We are an adventurous family, but even so, I knew that things could go horribly wrong when a toddler is toddling around on ice with knives attached to his feet. While there may not be rules specifically against this, it’s definitely not in the parenting handbook. But it’s not that we’re reckless, it’s that we—well, I—believe that the risks are worth it. Life is packed with rules, and kids may feel like the whole point is to learn the “right” way to behave. I wanted—and still want—for my kids to think the outdoors is a place where they can test the boundaries of conventional wisdom.
On the moraine, it was hard not to feel doubt in the slow chaos of ice, rocks, and silt in a landscape torn apart by forces beyond human. Before we had time to second-guess taking kids onto this collision zone between two glaciers, Kyra took off up the slick sides of the ice field. Ethan tried to follow and tripped. I nearly choked.
He picked himself up before I reached him, joining Kyra beside a puddle of water the same blue as the sky. Kyra jumped in and stomped as if she were barefoot in a tub of grapes. Clink. Clink. Clink.

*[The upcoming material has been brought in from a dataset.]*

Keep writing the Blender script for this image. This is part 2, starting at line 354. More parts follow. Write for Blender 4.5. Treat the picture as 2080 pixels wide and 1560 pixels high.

Behind her, beneath a 7,000-foot vertical wall of ice, water carved the glacier surface into ravines and shafts called moulins. The kids laughed and played. But for the briefest moment, I regretted bringing the kids. There were grander things I could do here without them, safer things I could do with them. But then, I would not have seen these natural phenomena through a child’s eyes, a window that’s only open for a few innocent years. I would never have sprawled belly first on ice, giggling as the four of us slurped glacier water through bright red Twizzlers.
And they would never be able to show their friends photos of their tiny bodies bent against such extremes, our family balanced with one foot on each side of a deep crevasse, broken rules laying in shambles under our spiked feet.